What is fx(0,1) in Partial Differentiation for f(x,y)=2e^(x^2y)?

[Mitchtwitchita]

f(x,y)=2e^(x^2y), then fx(0,1) = ?

fx = 4xye^(x^2y)
=4(0)(1)e^(0)(1)
=e^0
=1?

I'm told that I'm getting this question wrong but don't know how. Can anybody please help show me what I'm doing wrong on this one?

 

[Gib Z]

You are doing partial differentiation with respect to x, so you can treat y as a constant.

It's just simply using the chain rule and $(e^x)' = e^x$.

If you do that correctly you should get up to $2 \cdot ( 2y \cdot x^{2y-1} ) \exp (x^{2y})$.
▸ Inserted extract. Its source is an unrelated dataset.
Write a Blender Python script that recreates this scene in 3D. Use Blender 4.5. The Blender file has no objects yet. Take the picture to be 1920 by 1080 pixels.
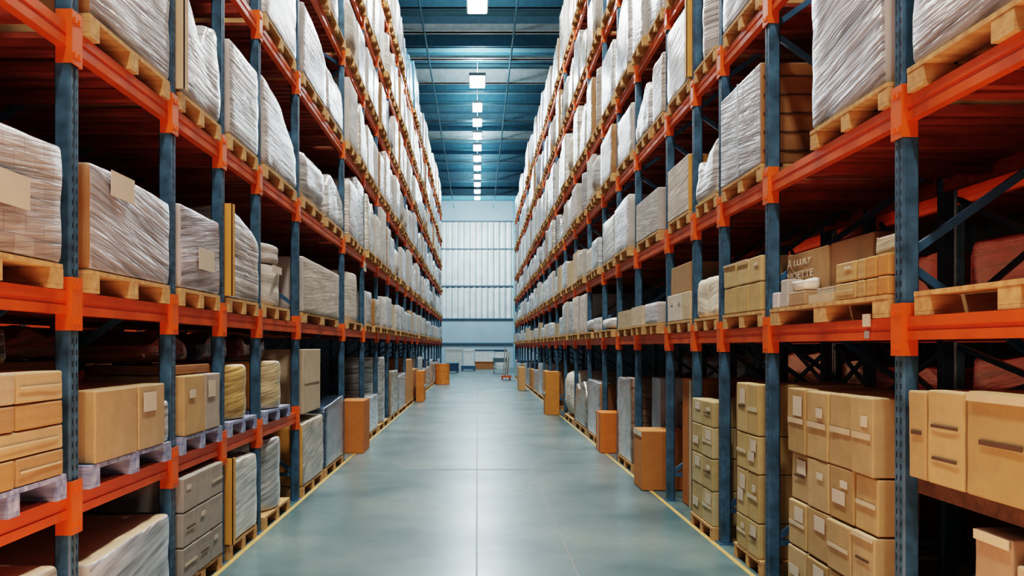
import bpy, bmesh, math, random
from mathutils import Vector, noise, Matrix
R = random.Random(11)
S = bpy.context.scene
COL = S.collection

# ---------------------------------------------------------------- helpers
def link(o, parent=None):
    COL.objects.link(o)
    if parent is not None:
        o.parent = parent
    return o

def tag(o, label, cat, group=None, kind=None):
    if label: o['label'] = label
    if cat: o['category'] = cat
    if group: o['group'] = group
    if kind: o['kind'] = kind
    return o

def empty(name, loc=(0, 0, 0)):
    o = bpy.data.objects.new(name, None)
    o.empty_display_size = 0.1
    o.location = loc
    return link(o)

def copy_tree(o, parent=None):
    c = o.copy(); COL.objects.link(c)
    c.parent = parent
    for ch in list(o.children):
        copy_tree(ch, c)
    return c

class MB:
    def __init__(s): s.v = []; s.f = []; s.m = []
    def box(s, x0, x1, y0, y1, z0, z1, m=0):
        if x0 > x1: x0, x1 = x1, x0
        if y0 > y1: y0, y1 = y1, y0
        b = len(s.v)
        s.v += [(x, y, z) for z in (z0, z1) for y in (y0, y1) for x in (x0, x1)]
        for q in ((0, 2, 3, 1), (4, 5, 7, 6), (0, 1, 5, 4), (2, 6, 7, 3), (0, 4, 6, 2), (1, 3, 7, 5)):
            s.f.append(tuple(b + i for i in q)); s.m.append(m)
    def bar(s, p, q, a, b_, up=(0, 1, 0), m=0):
        p, q = Vector(p), Vector(q)
        d = (q - p).normalized(); u = Vector(up); n = d.cross(u).normalized(); u = n.cross(d).normalized()
        b = len(s.v)
        for e in (p, q):
            for i, j in ((-1, -1), (1, -1), (1, 1), (-1, 1)):
                s.v.append(tuple(e + n * (i * a / 2) + u * (j * b_ / 2)))
        for k in ((0, 1, 2, 3), (7, 6, 5, 4), (0, 4, 5, 1), (1, 5, 6, 2), (2, 6, 7, 3), (3, 7, 4, 0)):
            s.f.append(tuple(b + i for i in k)); s.m.append(m)
    def tube(s, p, q, r, n=10, m=0, r2=None):
        p, q = Vector(p), Vector(q); r2 = r if r2 is None else r2
        d = (q - p).normalized()
        u = d.orthogonal().normalized(); w = d.cross(u)
        b = len(s.v)
        for e, rr in ((p, r), (q, r2)):
            for k in range(n):
                a = 2 * math.pi * k / n
                s.v.append(tuple(e + (u * math.cos(a) + w * math.sin(a)) * rr))
        for k in range(n):
            s.f.append((b + k, b + (k + 1) % n, b + n + (k + 1) % n, b + n + k)); s.m.append(m)
        s.f.append(tuple(b + k for k in reversed(range(n)))); s.m.append(m)
        s.f.append(tuple(b + n + k for k in range(n))); s.m.append(m)
    def prism(s, prof, z0, z1, m=0):
        b = len(s.v); n = len(prof)
        s.v += [(x, y, z) for z in (z0, z1) for x, y in prof]
        for k in range(n):
            s.f.append((b + k, b + (k + 1) % n, b + n + (k + 1) % n, b + n + k)); s.m.append(m)
        s.f.append(tuple(b + k for k in reversed(range(n)))); s.m.append(m)
        s.f.append(tuple(b + n + k for k in range(n))); s.m.append(m)
    def mesh(s, name, mats, bevel=0, smooth=False):
        me = bpy.data.meshes.new(name)
        me.from_pydata(s.v, [], s.f)
        for mt in (mats if isinstance(mats, (list, tuple)) else [mats]): me.materials.append(mt)
        for p, m in zip(me.polygons, s.m): p.material_index = m
        bm = bmesh.new(); bm.from_mesh(me)
        bmesh.ops.recalc_face_normals(bm, faces=bm.faces)
        if bevel:
            bmesh.ops.bevel(bm, geom=bm.edges[:], offset=bevel, segments=2, affect='EDGES', profile=0.5)
        bm.to_mesh(me); bm.free()
        if smooth:
            for p in me.polygons: p.use_smooth = True
        me.update()
        return me
    def build(s, name, mats, parent=None, loc=None, bevel=0, smooth=False):
        o = bpy.data.objects.new(name, s.mesh(name, mats, bevel, smooth))
        if loc: o.location = loc
        return link(o, parent)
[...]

The x term is a nice fat zero, giving the final result of 0.

 

[Mitchtwitchita]

Crap! I see now. Thanks Gib.

 

[HallsofIvy]

f(x,y)=2e^(x^2y), then fx(0,1) = ?

fx = 4xye^(x^2y)
=4(0)(1)e^(0)(1)
=e^0
=1?

I'm told that I'm getting this question wrong but don't know how. Can anybody please help show me what I'm doing wrong on this one?

Is that
$$2e^{x^{2y}}$$
as Gib Z assumed or
$$2e^{x^2y}$$
which is what I would assume?
If it is the latter then
$$f_x= 4xye^{x^2y}$$
as you have. Then $f_x(0,1)= 4(0)(1)e^{(0)(1)}= 0$, not 1, because of the "0" multiplying the exponential.

 

[Gib Z]

Damn i just realized that :( Looking at his working it looks like you're right Halls =] Sorry guys.

 

[Mitchtwitchita]

It was the latter. But I realized what I was doing wrong from Gib's reply. Thanks guys!